During the last part of the war, Guta’s aunt lived in Moscow. One day, she was told that her niece was alive and had been taken in by a troop of Soviet soldiers. They dressed her up as a soldier, cut her hair short, so that she could look like a young boy.

 

Once Guta had reached Moscow, she lived with her aunt. She went to Moscow’s academy of music and later taught music herself. As she was out of Russia during the war, she was treated more or less like a sort of spy and couldn’t choose exactly the kind of job she wanted. So, when it became politically possible – at Khroutchev’s time- Guta and her aunt left Russia, lived for a time in Warsaw and then got at last in Paris, where my father and mother had prepared with much love a home for them. When they both arrived here, I remember the excitement ….and the tears, after all those years of separation.

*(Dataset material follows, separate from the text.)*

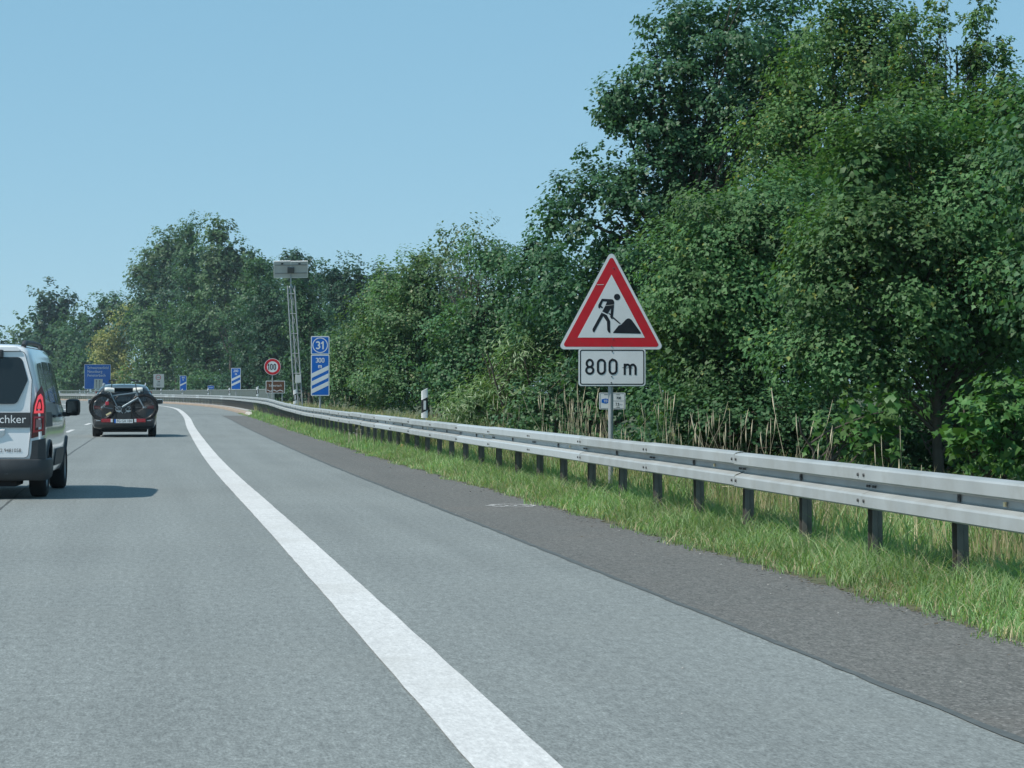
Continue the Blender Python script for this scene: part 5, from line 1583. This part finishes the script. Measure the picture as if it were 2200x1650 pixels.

Guta was then 30, looked very pretty and romantic. We used to go a lot to the cinema together, to see her Polish friends from Marcel Marceau’s famous mime company and…….to laugh at trifles.

 

Guta found a job here, unfortunately nothing to do with music, and finally worked at El-Al. In the late sixties, I think, she decided to go to New York to start a new life and meet new people. She worked there for KLM and seemed to like it. While her aunt was still live (up until 1991), she used to fly to Paris once or twice a year at least, always for her aunt’s birthday in May. The last time we saw her was in 1995, after she went to Brussels for a seminar about the Shoah.

 

We’ll deeply miss her; her intelligence, her wit, her sense of humour and her culture. Her life was hard and unfair. Her illness too.